Reflexiones Bíblicas
San Lucas 2,22-40

Autor: Padre Juan Alarcón Cámara S.J

 

 

Cuando llegó el tiempo de la purificación, según la ley de Moisés, los padres de Jesús lo llevaron a Jerusalén, para presentarlo al Señor, de acuerdo con lo escrito en la ley del Señor: "Todo primogénito varón será consagrado al Señor", y para entregar la oblación, como dice la ley del Señor: "un par de tórtolas o dos pichones."

Vivía entonces en Jerusalén un hombre llamado Simeón, hombre justo y piadoso, que aguardaba el consuelo de Israel; y el Espíritu Santo moraba en él. Había recibido un oráculo del Espíritu Santo: que no vería la muerte antes de ver al Mesías del Señor. Impulsado por el Espíritu, fue al templo. Cuando entraban con el niño Jesús sus padres para cumplir con él lo previsto por la ley, Simeón lo tomó en brazos y bendijo a Dios diciendo: "Ahora, Señor, según tu promesa, puedes dejar a tu siervo irse en paz. Porque mis ojos han visto a tu Salvador, a quien has presentado ante todos los pueblos: luz para alumbrar a las naciones y gloria de tu pueblo Israel." Su padre y su madre estaban admirados por lo que se decía del niño. Simeón los bendijo, diciendo a María, su madre: "Mira, éste está puesto para que muchos en Israel caigan y se levanten; será como una bandera discutida: así quedará clara la actitud de muchos corazones. Y a ti, una espada te traspasará el alma."

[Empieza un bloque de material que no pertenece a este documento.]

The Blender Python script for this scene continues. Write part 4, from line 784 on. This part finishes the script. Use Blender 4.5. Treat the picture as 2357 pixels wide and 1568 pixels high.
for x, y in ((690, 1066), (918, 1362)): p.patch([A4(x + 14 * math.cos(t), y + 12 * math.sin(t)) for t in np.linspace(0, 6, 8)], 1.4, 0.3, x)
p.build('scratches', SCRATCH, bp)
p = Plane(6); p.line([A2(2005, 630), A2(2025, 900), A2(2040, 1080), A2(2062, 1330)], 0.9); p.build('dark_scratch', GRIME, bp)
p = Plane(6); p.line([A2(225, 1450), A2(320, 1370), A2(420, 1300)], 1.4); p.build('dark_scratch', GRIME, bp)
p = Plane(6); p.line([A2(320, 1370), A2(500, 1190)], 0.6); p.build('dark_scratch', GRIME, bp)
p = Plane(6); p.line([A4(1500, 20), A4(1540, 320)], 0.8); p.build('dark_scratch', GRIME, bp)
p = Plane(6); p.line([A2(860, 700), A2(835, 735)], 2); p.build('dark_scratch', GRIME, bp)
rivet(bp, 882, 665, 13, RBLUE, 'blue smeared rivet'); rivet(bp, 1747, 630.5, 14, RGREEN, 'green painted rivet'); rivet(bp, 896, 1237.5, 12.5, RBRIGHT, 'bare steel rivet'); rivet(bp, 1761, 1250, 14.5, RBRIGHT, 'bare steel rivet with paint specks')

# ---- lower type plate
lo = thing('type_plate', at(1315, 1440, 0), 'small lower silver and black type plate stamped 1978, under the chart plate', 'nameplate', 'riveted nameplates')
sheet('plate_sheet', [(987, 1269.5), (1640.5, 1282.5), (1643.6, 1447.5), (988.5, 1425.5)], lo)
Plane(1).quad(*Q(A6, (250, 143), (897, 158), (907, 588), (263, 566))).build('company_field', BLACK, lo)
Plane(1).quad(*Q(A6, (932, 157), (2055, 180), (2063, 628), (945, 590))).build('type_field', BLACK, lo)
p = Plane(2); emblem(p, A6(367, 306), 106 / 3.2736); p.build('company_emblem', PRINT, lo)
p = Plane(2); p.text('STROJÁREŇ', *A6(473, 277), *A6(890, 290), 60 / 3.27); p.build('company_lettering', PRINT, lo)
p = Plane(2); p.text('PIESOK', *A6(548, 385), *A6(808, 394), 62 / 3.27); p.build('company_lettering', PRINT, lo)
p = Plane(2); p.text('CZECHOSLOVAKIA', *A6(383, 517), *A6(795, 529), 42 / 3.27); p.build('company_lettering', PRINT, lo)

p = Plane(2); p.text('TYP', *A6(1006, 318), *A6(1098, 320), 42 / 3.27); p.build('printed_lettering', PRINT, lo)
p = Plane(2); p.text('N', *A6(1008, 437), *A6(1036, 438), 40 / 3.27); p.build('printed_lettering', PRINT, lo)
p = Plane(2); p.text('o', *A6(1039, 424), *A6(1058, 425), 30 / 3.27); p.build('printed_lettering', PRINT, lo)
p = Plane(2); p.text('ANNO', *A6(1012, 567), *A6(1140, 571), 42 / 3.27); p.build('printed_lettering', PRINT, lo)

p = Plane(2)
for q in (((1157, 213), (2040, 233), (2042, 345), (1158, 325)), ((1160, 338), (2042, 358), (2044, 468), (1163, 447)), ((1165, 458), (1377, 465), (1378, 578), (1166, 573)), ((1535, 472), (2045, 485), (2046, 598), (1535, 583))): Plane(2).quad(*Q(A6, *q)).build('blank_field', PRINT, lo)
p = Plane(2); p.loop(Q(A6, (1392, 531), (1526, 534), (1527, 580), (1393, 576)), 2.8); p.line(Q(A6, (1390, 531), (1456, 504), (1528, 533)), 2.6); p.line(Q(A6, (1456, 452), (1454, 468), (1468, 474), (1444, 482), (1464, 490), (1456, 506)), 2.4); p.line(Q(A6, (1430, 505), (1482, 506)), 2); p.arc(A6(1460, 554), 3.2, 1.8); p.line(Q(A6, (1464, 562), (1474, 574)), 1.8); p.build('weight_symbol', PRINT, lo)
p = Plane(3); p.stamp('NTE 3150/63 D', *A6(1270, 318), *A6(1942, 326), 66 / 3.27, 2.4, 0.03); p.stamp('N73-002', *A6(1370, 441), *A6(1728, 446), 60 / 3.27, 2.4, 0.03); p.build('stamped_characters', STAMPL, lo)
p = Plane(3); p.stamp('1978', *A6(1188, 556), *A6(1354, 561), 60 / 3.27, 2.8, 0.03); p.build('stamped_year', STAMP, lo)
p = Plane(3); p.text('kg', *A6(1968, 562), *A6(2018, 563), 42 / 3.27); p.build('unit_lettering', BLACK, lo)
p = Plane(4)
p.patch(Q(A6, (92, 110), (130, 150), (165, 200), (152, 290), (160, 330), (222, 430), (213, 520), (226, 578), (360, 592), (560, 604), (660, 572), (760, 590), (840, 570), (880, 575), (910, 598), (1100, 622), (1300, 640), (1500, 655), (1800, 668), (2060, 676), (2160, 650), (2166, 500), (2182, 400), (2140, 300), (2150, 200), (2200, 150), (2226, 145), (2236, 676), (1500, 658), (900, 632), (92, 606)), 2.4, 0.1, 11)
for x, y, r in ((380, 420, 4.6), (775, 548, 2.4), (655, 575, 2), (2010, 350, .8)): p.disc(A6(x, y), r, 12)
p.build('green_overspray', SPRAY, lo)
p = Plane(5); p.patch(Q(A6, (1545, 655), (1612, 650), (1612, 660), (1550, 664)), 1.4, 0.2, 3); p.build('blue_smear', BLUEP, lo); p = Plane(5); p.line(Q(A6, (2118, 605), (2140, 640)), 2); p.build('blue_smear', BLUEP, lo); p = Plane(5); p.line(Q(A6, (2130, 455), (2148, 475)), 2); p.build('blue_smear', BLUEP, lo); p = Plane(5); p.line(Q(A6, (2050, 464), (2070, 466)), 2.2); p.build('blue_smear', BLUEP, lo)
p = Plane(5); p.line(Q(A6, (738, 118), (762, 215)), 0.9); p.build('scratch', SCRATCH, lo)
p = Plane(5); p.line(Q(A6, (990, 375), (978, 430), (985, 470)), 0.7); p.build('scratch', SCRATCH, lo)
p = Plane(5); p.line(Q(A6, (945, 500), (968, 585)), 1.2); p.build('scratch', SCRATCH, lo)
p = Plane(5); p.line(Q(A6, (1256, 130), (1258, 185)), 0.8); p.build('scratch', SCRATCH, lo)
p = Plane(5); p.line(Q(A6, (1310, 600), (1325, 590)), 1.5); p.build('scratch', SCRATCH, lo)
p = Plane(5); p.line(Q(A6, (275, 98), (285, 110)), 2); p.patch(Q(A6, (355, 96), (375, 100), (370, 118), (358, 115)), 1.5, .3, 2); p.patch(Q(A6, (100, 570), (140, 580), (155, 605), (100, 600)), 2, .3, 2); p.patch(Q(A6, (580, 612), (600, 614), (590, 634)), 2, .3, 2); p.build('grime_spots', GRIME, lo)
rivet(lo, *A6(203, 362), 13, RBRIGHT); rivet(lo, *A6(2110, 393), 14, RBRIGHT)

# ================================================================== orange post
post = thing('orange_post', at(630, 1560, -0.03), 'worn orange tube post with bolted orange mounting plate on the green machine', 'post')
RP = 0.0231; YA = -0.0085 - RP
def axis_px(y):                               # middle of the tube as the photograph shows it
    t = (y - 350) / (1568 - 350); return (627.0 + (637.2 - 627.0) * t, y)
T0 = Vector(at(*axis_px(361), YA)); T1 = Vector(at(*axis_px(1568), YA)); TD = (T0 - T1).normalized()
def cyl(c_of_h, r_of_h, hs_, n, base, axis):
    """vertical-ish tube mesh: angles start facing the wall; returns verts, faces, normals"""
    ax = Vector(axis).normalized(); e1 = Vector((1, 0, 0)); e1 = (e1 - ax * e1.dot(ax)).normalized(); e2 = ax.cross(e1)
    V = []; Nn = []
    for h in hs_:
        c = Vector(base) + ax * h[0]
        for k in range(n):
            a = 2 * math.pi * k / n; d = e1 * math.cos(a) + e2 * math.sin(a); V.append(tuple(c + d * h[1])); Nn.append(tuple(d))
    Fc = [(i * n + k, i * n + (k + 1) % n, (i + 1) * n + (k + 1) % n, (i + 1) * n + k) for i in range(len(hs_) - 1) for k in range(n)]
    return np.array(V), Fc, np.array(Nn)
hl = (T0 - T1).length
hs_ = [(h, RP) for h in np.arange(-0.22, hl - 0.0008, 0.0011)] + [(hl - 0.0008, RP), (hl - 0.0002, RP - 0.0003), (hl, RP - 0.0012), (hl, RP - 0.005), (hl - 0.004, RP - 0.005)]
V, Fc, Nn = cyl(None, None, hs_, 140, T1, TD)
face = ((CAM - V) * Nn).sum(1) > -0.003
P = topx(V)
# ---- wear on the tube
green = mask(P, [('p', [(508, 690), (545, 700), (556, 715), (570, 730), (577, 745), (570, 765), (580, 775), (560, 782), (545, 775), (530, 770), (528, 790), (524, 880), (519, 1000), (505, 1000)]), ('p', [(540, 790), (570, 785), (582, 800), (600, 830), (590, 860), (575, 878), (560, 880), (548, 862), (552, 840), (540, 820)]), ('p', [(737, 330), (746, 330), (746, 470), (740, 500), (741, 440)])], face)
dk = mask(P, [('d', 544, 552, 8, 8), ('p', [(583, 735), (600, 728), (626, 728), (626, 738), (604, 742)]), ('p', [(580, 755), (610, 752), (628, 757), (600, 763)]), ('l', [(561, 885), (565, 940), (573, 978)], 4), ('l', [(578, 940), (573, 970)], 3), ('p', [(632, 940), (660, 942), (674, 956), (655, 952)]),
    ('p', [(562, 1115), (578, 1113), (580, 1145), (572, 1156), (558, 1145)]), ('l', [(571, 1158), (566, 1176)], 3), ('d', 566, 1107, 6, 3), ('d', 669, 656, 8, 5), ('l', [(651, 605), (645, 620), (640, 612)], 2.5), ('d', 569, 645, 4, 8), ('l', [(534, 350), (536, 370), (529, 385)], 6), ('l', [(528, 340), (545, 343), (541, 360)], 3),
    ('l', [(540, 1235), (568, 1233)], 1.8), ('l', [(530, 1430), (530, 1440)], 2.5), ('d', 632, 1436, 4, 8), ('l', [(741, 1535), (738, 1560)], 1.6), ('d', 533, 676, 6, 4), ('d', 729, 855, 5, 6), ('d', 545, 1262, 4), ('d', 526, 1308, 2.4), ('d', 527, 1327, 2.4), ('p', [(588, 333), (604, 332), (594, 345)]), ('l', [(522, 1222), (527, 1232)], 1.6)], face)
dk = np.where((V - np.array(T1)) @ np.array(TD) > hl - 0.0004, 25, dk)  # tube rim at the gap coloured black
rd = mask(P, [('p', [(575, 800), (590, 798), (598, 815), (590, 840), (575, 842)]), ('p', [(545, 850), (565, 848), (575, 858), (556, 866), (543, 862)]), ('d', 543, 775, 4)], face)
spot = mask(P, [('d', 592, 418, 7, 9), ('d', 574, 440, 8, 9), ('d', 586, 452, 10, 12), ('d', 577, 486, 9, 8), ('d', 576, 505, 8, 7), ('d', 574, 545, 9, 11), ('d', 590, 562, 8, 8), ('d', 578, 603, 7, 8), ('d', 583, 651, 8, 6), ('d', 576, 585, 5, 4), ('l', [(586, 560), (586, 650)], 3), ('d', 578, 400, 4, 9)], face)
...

Había también una profetisa, Ana, hija de Fanuel, de la tribu de Aser. Era una mujer muy anciana; de jovencita había vivido siete años casada, y luego viuda hasta los ochenta y cuatro; no se apartaba del templo día y noche, sirviendo a Dios con ayunos y oraciones. Acercándose en aquel momento, daba gracias a Dios y hablaba del niño a todos los que aguardaban la liberación de Jerusalén.

Y, cuando cumplieron todo lo que prescribía la ley del Señor, se volvieron a Galilea, a su ciudad de Nazaret. El niño iba creciendo y robusteciéndose, y se llenaba de sabiduría; y la gracia de Dios lo acompañaba.

COMENTARIOS

Todos nosotros que honramos y veneramos el misterio de Cristo con fervor, salgamos a su encuentro, avancemos hacia Él con todo nuestro corazón. Que todos sin excepción, participen en este encuentro, que todos lleven sus candelas encendidas. Si nuestros cirios dan tal esplendor es, primeramente, para mostrarnos el resplandor divino de aquel que viene, de aquel que hace brillar el universo y lo inunda con una luz eterna que ahuyenta las tinieblas del mal. Es así sobre todo para manifestar que es también con el esplendor de nuestra alma que debemos salir al encuentro de Cristo. En efecto, de la misma manera que la Madre de Dios, la purísima Virgen, es llevando en sus brazos a la luz verdadera que va al encuentro de "los que yacen en las tinieblas" (Is 9,1; Lc 1,79), así también nosotros, iluminados por sus rayos y teniendo en nuestras manos una luz visible a todos, apresurémonos a salir al encuentro de Cristo.

Es evidente: puesto que "la luz verdadera ha venido al mundo" (Jn 1,9) y lo ha iluminado cuando estaba en tinieblas, porque que "nos ha visitado el Sol que nace de lo alto" (Lc 1, 78), este misterio es nuestro… Corramos, pues, todos juntos, salgamos todos al encuentro de Dios… Seamos todos iluminados por Él, hermanos, que Él nos haga resplandecientes a todos. Que ninguno de entre nosotros no quede fuera de esta luz, como si fuera un extranjero; que nadie se obstine en permanecer en la noche. Avancemos hacia la claridad; caminemos, iluminados, hacia su encuentro y junto con el viejo Simeón, recibamos esta luz gloriosa y eterna. Junto con él exultemos con todo nuestro corazón y cantemos un himno de acción de gracias a Dios, Padre de las luces (Jm 1,17), que nos ha enviado la visible claridad para sacarnos de las tinieblas y con ella, hacernos resplandecientes.

La salvación de Dios, que se "ha presentado ante todos los pueblos" y que para nuestra gloria manifestó al nuevo Israel, fijaos bien que nosotros "la hemos visto" ahora, gracias a Cristo. E inmediatamente hemos sido liberados de la noche de nuestro pecado, igual que Simeón, al ver a Cristo, fue liberado de las ataduras de la vida presente.